Blog

 

How Much Should You Ask For? – Three Steps for Deciding Major Gift Levels

14th October 2018

If you are seeking to develop a major gifts programme from scratch here are three simple steps you can take to decide the major gift levels for fundraising appeals and face to face asks.

First, you need to determine what is a ‘major gift’ to your charity. For some of my clients a major gift is a donation of £25,000, or £10,000 while for some others a major gift is a donation of £300,000 or more. So, if you are starting out in major donor fundraising make some time today or tomorrow to look at your charity’s database to identify the largest single gifts made to your charity in the last 3 – 5 years. If you want to focus on individuals only make sure you exclude legacy gifts and gifts from trusts, churches or events.

Examine the range of gifts more closely and use the information you have to create some major giving ranges for one-off gifts which might look like:

£500 –  £1000  (10 donors)

£1,001  – £2,500  (17 donors)

£2,5001 – £5,000 (7 donors)

£5,001 – £10,000  (4 donors)

£10,000+  (5 donors)

Secondly,  within each giving range determine what amount is the mode of that range – that is the amount that appears most often within that giving range.
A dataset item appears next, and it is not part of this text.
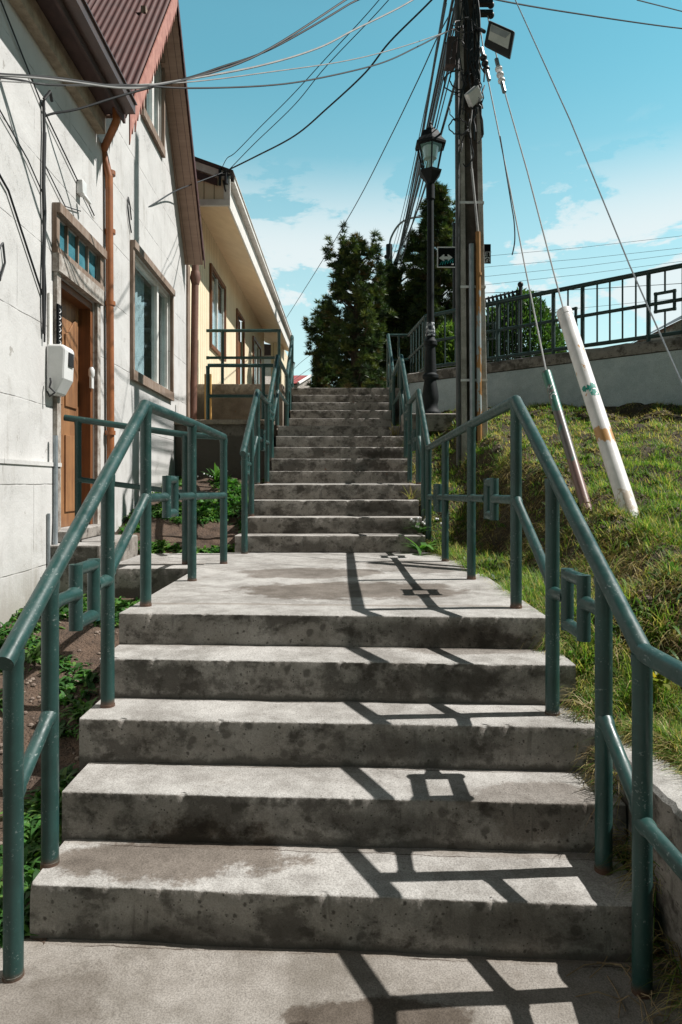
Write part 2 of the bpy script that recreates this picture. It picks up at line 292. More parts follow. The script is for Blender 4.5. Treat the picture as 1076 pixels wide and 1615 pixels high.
def glass(name, tint=(1, 1, 1), base=.06):
    m = bpy.data.materials.new(name); m.use_nodes = True; nt = m.node_tree; nt.nodes.clear(); k = NT(nt)
    t = k.n('ShaderNodeBsdfTransparent'); t.inputs[0].default_value = (*tint, 1)
    g = k.n('ShaderNodeBsdfGlossy'); g.inputs['Roughness'].default_value = .03
    fr = k.n('ShaderNodeFresnel'); fr.inputs[0].default_value = 1.5
    mx = k.n('ShaderNodeMixShader'); gm = k.n('ShaderNodeNewGeometry'); L(nt, k.math('MULTIPLY', k.math('ADD', fr.outputs[0], base, clamp=True), k.math('SUBTRACT', 1.0, gm.outputs['Backfacing'])), mx.inputs[0])
    L(nt, t.outputs[0], mx.inputs[1]); L(nt, g.outputs[0], mx.inputs[2])
    o = k.n('ShaderNodeOutputMaterial'); L(nt, mx.outputs[0], o.inputs[0]); return m
M_GLASS = glass("window glass", (.85, .92, .93), .10); M_LGLASS = glass("lamp glass", (.8, .85, .86), .15)
M_TRANSOM = simple("painted sky pane", (0.035, 0.15, 0.20), (0.10, 0.28, 0.33), 3, .08, bump=0)  # teal stands for the reflected sky, painted into the pane colour
M_CURTAIN = simple("white curtain", (0.80, 0.83, 0.85), (0.62, 0.67, 0.69), 6, .9, bump=0)
M_DARK = simple("dark interior", (0.02, 0.02, 0.022), rough=.9, bump=0)
M_ROOM = simple("brown room interior", (0.12, 0.05, 0.03), (0.05, .03, .03), 2, .9, bump=0)
M_SILVER = simple("silver reflector", (0.6, 0.62, 0.62), (0.5, 0.52, 0.52), 8, .35, .6, bump=0)
M_SIGNBLACK = simple("black sign face", (0.008, 0.009, 0.010), rough=.8, spec=.1, bump=0)
M_SIGNWHITE = simple("white sign print", (0.8, 0.8, 0.8), rough=.5, bump=0)
M_TEAL = simple("teal spray paint", (0.03, 0.42, 0.42), rough=.6, bump=0)
M_GRAFF = simple("green spray paint", (0.02, 0.30, 0.22), (0.01, .2, .16), 60, .6, bump=0)

# ------------------------------------------------------------------ mesh helpers
def P(px, py, d): return Vector(((px - VX) / F * d, d, EYE - (py - VY) / F * d))
def tag(o, label=None, cat=None, group=None, kind=None):
    if label: o['label'] = label
    if cat: o['category'] = cat
    if group: o['group'] = group
    if kind: o['kind'] = kind
    return o
def thing(name, loc, label, cat, group=None):
    o = bpy.data.objects.new(name, None); COL.objects.link(o); o.location = loc; o.empty_display_size = .2
    return tag(o, label, cat, group)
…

I often use the mode as the first  money handle in fundraising appeals or face to face asks to major donors.

However, because encouraging major donors to give more is as important as retention you should consider asking major donors to give a gift that is for example 10% or even 20% more than the highest gift they have given in the previous year.  This second, increased amount could become the second money handle in your fundraising appeals or face to face meetings with major donors. When appropriate you might even consider major donors to increase their giving by 50% when you know that they have the capacity to give significantly more than they are currently giving.

As a rule of thumb, you should aim to get most of the major donors who gave last year to give again this year and get at least 1 in three of to increase their giving to your charity.

Thirdly, some of your monthly donors are major donors too! If you look at the example above you might think that the charity has just 43 major donors. Right? Wrong!  What about the donors who give say £100 or £300 or even £500 pounds a month?  They might not give £1,000 in one go but they do give £1,200 or £3,000 or more annually.

These donors are often the ones you can upgrade into major donors and legacy donors.

Although you might not have the capacity to do face to face meetings with these donors once you have gathered some useful insights about their giving patterns you can put in place some activities to upgrade their giving also.

For example, you can look at the monthly amounts donated by regular donors who give say £50 or £100 or more monthly to your charity and you can determine what is the mode of monthly donations for different giving ranges – you can use those gift amounts and as money handles in special one off appeals for these donors to encourage them to go the extra mile and support a special project.  You can stretch the gift amounts to a higher level to by adding 20% – 30% to each mode within a giving range data set to upgrade these donors.

Some of these donors who have given regularly to your charity for 5 years or more are also likely to be some of the best prospects for your legacy giving programme.

Whatever you do, using some of these simple calculations will enable you to increase the effectiveness of your major donor fundraising via appeals or face to face meetings.